**What this task involves:** Write the material out again exactly.
━━ Data ━━
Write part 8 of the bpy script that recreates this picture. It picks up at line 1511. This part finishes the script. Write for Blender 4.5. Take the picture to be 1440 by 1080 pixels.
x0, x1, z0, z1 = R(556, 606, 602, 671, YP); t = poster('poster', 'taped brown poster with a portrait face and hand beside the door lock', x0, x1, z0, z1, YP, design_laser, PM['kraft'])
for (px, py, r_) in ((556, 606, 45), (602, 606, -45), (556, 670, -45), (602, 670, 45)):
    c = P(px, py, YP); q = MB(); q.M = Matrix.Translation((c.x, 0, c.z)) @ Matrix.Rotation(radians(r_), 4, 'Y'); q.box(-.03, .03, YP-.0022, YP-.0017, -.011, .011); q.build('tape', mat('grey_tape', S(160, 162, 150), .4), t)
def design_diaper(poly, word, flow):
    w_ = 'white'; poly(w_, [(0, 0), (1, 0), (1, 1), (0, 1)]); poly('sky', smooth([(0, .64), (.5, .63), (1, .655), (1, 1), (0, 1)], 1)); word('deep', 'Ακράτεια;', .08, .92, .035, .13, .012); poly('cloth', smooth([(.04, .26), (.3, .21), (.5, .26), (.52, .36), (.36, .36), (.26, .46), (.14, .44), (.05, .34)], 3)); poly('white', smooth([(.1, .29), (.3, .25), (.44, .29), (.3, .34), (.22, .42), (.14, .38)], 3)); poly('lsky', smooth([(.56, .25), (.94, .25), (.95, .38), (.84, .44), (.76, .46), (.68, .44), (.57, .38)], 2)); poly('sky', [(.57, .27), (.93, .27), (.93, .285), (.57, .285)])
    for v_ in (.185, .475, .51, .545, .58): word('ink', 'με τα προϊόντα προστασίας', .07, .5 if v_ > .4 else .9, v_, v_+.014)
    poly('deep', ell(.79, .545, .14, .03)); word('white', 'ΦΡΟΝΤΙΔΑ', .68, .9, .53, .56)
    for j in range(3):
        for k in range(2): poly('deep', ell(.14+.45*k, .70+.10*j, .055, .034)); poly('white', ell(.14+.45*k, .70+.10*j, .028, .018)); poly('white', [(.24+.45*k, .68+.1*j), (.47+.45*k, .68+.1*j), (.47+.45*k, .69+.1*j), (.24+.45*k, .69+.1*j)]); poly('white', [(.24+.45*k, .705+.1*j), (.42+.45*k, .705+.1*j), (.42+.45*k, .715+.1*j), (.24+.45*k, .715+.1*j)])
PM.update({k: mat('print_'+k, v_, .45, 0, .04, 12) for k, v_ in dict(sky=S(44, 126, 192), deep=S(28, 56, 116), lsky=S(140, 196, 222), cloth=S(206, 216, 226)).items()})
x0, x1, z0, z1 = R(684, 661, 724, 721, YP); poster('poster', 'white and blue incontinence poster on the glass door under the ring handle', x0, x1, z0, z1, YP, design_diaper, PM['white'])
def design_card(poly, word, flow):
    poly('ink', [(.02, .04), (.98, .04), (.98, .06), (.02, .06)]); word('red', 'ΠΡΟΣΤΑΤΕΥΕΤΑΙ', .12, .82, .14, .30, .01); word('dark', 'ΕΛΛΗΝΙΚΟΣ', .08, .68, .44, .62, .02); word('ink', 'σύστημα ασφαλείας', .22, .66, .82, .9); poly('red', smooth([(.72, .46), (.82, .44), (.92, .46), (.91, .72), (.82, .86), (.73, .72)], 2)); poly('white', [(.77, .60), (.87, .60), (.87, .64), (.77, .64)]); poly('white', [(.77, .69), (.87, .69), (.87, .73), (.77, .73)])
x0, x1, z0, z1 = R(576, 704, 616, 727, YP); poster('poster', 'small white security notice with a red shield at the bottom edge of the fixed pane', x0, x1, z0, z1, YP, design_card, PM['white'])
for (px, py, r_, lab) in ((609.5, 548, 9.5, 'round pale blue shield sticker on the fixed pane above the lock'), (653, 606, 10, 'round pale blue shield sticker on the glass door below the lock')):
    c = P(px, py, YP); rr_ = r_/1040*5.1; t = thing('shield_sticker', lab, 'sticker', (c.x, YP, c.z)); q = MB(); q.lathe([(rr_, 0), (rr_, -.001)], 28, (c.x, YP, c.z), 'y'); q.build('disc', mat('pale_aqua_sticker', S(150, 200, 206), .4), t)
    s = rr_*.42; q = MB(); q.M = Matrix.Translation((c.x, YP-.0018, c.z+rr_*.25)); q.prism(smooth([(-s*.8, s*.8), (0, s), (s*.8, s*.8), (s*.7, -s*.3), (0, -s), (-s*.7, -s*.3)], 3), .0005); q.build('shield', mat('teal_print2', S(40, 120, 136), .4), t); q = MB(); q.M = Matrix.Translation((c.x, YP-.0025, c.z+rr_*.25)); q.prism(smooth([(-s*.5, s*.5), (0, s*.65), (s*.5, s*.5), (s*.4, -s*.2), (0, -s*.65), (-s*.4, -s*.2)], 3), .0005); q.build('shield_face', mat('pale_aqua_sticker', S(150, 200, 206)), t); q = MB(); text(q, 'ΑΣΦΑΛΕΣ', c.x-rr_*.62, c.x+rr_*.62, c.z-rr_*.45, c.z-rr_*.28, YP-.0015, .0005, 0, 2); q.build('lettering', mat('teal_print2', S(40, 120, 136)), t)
━━━
**The reply:**
Write part 8 of the bpy script that recreates this picture. It picks up at line 1511. This part finishes the script. Write for Blender 4.5. Take the picture to be 1440 by 1080 pixels.
x0, x1, z0, z1 = R(556, 606, 602, 671, YP); t = poster('poster', 'taped brown poster with a portrait face and hand beside the door lock', x0, x1, z0, z1, YP, design_laser, PM['kraft'])
for (px, py, r_) in ((556, 606, 45), (602, 606, -45), (556, 670, -45), (602, 670, 45)):
    c = P(px, py, YP); q = MB(); q.M = Matrix.Translation((c.x, 0, c.z)) @ Matrix.Rotation(radians(r_), 4, 'Y'); q.box(-.03, .03, YP-.0022, YP-.0017, -.011, .011); q.build('tape', mat('grey_tape', S(160, 162, 150), .4), t)
def design_diaper(poly, word, flow):
    w_ = 'white'; poly(w_, [(0, 0), (1, 0), (1, 1), (0, 1)]); poly('sky', smooth([(0, .64), (.5, .63), (1, .655), (1, 1), (0, 1)], 1)); word('deep', 'Ακράτεια;', .08, .92, .035, .13, .012); poly('cloth', smooth([(.04, .26), (.3, .21), (.5, .26), (.52, .36), (.36, .36), (.26, .46), (.14, .44), (.05, .34)], 3)); poly('white', smooth([(.1, .29), (.3, .25), (.44, .29), (.3, .34), (.22, .42), (.14, .38)], 3)); poly('lsky', smooth([(.56, .25), (.94, .25), (.95, .38), (.84, .44), (.76, .46), (.68, .44), (.57, .38)], 2)); poly('sky', [(.57, .27), (.93, .27), (.93, .285), (.57, .285)])
    for v_ in (.185, .475, .51, .545, .58): word('ink', 'με τα προϊόντα προστασίας', .07, .5 if v_ > .4 else .9, v_, v_+.014)
    poly('deep', ell(.79, .545, .14, .03)); word('white', 'ΦΡΟΝΤΙΔΑ', .68, .9, .53, .56)
    for j in range(3):
        for k in range(2): poly('deep', ell(.14+.45*k, .70+.10*j, .055, .034)); poly('white', ell(.14+.45*k, .70+.10*j, .028, .018)); poly('white', [(.24+.45*k, .68+.1*j), (.47+.45*k, .68+.1*j), (.47+.45*k, .69+.1*j), (.24+.45*k, .69+.1*j)]); poly('white', [(.24+.45*k, .705+.1*j), (.42+.45*k, .705+.1*j), (.42+.45*k, .715+.1*j), (.24+.45*k, .715+.1*j)])
PM.update({k: mat('print_'+k, v_, .45, 0, .04, 12) for k, v_ in dict(sky=S(44, 126, 192), deep=S(28, 56, 116), lsky=S(140, 196, 222), cloth=S(206, 216, 226)).items()})
x0, x1, z0, z1 = R(684, 661, 724, 721, YP); poster('poster', 'white and blue incontinence poster on the glass door under the ring handle', x0, x1, z0, z1, YP, design_diaper, PM['white'])
def design_card(poly, word, flow):
    poly('ink', [(.02, .04), (.98, .04), (.98, .06), (.02, .06)]); word('red', 'ΠΡΟΣΤΑΤΕΥΕΤΑΙ', .12, .82, .14, .30, .01); word('dark', 'ΕΛΛΗΝΙΚΟΣ', .08, .68, .44, .62, .02); word('ink', 'σύστημα ασφαλείας', .22, .66, .82, .9); poly('red', smooth([(.72, .46), (.82, .44), (.92, .46), (.91, .72), (.82, .86), (.73, .72)], 2)); poly('white', [(.77, .60), (.87, .60), (.87, .64), (.77, .64)]); poly('white', [(.77, .69), (.87, .69), (.87, .73), (.77, .73)])
x0, x1, z0, z1 = R(576, 704, 616, 727, YP); poster('poster', 'small white security notice with a red shield at the bottom edge of the fixed pane', x0, x1, z0, z1, YP, design_card, PM['white'])
for (px, py, r_, lab) in ((609.5, 548, 9.5, 'round pale blue shield sticker on the fixed pane above the lock'), (653, 606, 10, 'round pale blue shield sticker on the glass door below the lock')):
    c = P(px, py, YP); rr_ = r_/1040*5.1; t = thing('shield_sticker', lab, 'sticker', (c.x, YP, c.z)); q = MB(); q.lathe([(rr_, 0), (rr_, -.001)], 28, (c.x, YP, c.z), 'y'); q.build('disc', mat('pale_aqua_sticker', S(150, 200, 206), .4), t)
    s = rr_*.42; q = MB(); q.M = Matrix.Translation((c.x, YP-.0018, c.z+rr_*.25)); q.prism(smooth([(-s*.8, s*.8), (0, s), (s*.8, s*.8), (s*.7, -s*.3), (0, -s), (-s*.7, -s*.3)], 3), .0005); q.build('shield', mat('teal_print2', S(40, 120, 136), .4), t); q = MB(); q.M = Matrix.Translation((c.x, YP-.0025, c.z+rr_*.25)); q.prism(smooth([(-s*.5, s*.5), (0, s*.65), (s*.5, s*.5), (s*.4, -s*.2), (0, -s*.65), (-s*.4, -s*.2)], 3), .0005); q.build('shield_face', mat('pale_aqua_sticker', S(150, 200, 206)), t); q = MB(); text(q, 'ΑΣΦΑΛΕΣ', c.x-rr_*.62, c.x+rr_*.62, c.z-rr_*.45, c.z-rr_*.28, YP-.0015, .0005, 0, 2); q.build('lettering', mat('teal_print2', S(40, 120, 136)), t)